(Records with scene code)

Start

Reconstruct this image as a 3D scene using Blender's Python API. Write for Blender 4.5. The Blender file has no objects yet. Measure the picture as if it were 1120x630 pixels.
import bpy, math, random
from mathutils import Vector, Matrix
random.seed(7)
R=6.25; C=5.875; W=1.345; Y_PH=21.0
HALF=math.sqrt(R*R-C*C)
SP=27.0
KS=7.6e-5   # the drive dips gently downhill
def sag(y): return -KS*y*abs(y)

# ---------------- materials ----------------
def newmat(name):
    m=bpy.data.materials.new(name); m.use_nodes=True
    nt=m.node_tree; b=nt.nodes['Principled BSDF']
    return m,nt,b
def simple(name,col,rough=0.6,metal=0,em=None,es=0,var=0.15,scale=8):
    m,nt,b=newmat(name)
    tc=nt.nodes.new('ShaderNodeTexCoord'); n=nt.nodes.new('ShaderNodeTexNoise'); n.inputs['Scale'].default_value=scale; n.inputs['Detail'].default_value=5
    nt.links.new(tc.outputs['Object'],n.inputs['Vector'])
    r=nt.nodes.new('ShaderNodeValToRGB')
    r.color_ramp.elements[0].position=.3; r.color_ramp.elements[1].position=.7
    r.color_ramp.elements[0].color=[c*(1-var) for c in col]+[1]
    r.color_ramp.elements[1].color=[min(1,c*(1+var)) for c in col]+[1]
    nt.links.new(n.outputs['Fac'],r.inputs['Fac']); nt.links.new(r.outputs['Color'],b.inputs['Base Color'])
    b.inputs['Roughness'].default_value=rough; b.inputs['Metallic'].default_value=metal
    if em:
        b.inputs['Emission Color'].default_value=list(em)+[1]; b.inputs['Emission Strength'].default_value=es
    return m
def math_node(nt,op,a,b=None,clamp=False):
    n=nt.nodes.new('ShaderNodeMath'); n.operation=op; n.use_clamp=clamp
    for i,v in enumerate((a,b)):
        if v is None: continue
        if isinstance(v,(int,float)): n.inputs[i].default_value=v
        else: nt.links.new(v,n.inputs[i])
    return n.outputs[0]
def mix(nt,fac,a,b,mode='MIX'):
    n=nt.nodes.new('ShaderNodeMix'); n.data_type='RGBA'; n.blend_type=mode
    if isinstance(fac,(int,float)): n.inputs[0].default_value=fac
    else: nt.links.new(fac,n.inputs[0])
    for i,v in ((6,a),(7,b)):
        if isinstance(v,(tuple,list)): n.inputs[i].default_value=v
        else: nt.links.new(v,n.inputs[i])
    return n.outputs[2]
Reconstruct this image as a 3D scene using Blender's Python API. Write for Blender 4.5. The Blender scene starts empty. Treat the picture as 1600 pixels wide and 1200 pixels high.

End

▸ **Requirements**: Give only the number of lines in the entries that contain "pixels".

▸ **Solution to the problem**: 2